Activities

  1. equilibrium and non-equilibrium gross--pitaevskii lattice dynamics: interactions, disorder, and thermalization

Yagmur Kati

PCS IBS

4 June 2021 Fri 3.30 pm

                                      IBS Center for Theoretical Physics of Complex Systems (PCS), Administrative Office (B349), Theory Wing, 3rd floor

                                      Expo-ro 55, Yuseong-gu, Daejeon, South Korea, 34126 Tel: +82-42-878-8633                     

The interplay of fluctuations, ergodicity, and disorder in many-body interacting systems has been striking attention for half a century, pivoted on two celebrated phenomena: Anderson localization predicted in disordered media, and Fermi-Pasta-Ulam-Tsingou (FPUT) recurrence observed in a nonlinear system. The destruction of Anderson localization by nonlinearity and the recovery of ergodicity after long enough computational times lead to more questions. This thesis is devoted to contributing to the insight of the nonlinear system dynamics in and out of equilibrium. Focusing mainly on the Gross--Pitaevskii (GP) lattice, we investigated elementary fluctuations close to zero temperature, localization properties, the chaotic subdiffusive regimes, and the non-equipartition of energy in the non-Gibbs regime.
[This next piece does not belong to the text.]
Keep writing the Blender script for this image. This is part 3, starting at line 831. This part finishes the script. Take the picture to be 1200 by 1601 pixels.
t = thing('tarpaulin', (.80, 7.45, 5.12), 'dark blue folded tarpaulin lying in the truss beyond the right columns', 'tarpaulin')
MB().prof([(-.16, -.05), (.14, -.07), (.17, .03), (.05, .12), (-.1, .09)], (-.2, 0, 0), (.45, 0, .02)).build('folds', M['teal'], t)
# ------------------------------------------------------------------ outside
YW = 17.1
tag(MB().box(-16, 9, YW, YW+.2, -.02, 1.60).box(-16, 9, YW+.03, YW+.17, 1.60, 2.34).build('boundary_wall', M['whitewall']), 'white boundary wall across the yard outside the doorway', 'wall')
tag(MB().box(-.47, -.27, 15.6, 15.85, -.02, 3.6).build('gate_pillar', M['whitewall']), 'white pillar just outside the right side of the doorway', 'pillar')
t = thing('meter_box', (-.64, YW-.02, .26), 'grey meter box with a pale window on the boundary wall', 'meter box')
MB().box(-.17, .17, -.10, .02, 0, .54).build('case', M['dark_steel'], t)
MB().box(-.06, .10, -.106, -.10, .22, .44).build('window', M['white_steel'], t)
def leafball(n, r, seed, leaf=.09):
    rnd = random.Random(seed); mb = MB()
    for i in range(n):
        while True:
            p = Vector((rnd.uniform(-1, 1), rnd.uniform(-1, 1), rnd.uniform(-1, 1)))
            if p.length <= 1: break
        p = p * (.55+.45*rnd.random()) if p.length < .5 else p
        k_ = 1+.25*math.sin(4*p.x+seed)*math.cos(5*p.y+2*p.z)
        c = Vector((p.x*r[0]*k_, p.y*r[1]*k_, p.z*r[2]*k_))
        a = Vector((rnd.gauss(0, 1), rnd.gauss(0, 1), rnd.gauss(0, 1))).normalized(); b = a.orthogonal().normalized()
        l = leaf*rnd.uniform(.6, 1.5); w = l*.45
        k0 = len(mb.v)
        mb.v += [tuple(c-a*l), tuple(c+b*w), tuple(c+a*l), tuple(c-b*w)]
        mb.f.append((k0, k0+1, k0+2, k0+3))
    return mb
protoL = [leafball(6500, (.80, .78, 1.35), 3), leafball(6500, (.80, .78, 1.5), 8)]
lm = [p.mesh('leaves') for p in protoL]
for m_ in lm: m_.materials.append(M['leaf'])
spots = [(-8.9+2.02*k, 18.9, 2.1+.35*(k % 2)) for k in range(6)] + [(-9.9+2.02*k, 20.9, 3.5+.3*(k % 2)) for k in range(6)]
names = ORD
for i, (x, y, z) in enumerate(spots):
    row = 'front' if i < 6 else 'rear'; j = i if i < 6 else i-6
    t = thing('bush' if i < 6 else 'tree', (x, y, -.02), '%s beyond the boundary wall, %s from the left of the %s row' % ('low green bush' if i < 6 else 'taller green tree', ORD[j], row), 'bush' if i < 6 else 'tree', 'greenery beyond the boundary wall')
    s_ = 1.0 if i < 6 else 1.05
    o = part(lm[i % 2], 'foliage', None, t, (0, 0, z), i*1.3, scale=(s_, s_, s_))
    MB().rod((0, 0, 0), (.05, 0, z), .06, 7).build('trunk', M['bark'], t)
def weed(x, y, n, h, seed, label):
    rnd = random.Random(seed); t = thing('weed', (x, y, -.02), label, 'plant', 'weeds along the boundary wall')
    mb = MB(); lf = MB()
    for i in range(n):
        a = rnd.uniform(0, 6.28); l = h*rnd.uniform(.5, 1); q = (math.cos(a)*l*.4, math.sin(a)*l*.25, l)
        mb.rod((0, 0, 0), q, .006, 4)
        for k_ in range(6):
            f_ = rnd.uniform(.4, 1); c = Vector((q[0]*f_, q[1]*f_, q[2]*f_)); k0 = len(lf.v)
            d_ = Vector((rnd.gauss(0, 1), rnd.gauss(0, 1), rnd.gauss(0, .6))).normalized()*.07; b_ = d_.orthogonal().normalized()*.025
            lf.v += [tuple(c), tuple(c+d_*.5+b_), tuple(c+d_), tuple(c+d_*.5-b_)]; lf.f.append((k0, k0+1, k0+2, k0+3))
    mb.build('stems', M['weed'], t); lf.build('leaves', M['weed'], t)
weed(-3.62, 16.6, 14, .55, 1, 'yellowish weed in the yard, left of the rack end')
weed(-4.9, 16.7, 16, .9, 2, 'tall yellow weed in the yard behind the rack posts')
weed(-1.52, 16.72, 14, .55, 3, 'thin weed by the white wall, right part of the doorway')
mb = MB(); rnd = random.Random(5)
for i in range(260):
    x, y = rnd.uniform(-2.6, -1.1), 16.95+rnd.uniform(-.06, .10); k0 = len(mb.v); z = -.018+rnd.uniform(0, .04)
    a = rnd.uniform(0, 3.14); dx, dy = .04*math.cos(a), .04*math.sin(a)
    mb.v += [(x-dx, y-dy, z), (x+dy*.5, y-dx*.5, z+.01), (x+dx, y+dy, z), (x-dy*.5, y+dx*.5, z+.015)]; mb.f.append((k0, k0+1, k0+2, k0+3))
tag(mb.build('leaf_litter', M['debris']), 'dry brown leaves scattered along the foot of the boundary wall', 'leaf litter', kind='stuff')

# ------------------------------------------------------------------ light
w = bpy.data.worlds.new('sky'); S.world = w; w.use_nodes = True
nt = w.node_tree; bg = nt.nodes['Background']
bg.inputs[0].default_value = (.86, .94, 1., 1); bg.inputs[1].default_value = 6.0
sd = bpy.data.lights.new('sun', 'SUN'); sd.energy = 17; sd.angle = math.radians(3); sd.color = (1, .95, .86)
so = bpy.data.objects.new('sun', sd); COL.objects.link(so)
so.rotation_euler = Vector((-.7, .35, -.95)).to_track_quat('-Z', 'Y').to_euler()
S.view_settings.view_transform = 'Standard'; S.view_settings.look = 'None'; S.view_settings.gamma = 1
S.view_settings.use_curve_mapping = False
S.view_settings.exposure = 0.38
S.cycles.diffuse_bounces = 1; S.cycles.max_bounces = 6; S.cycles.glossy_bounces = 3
Initially, we probe equilibrium dynamics in the ordered GP lattice and report a weakly non-ergodic dynamics, and an ergodic part in the non-Gibbs phase that implies the Gibbs distribution should be modified. Next, we include disorder in GP lattice, and build analytical expressions for the thermodynamic properties of the ground state, and identify a Lifshits glass regime where disorder dominates over the interactions. In the opposite strong interaction regime,  we investigate the elementary excitations above the ground state and found a dramatic increase of the localization length of Bogoliubov modes (BM) with increasing particle density. Finally, we study non-equilibrium dynamics with disordered GP lattice by performing novel energy and norm density resolved wave packet spreading. In particular, we observed strong chaos spreading over several decades, and identified a Lifshits phase which shows a significant slowing down of sub-diffusive spreading.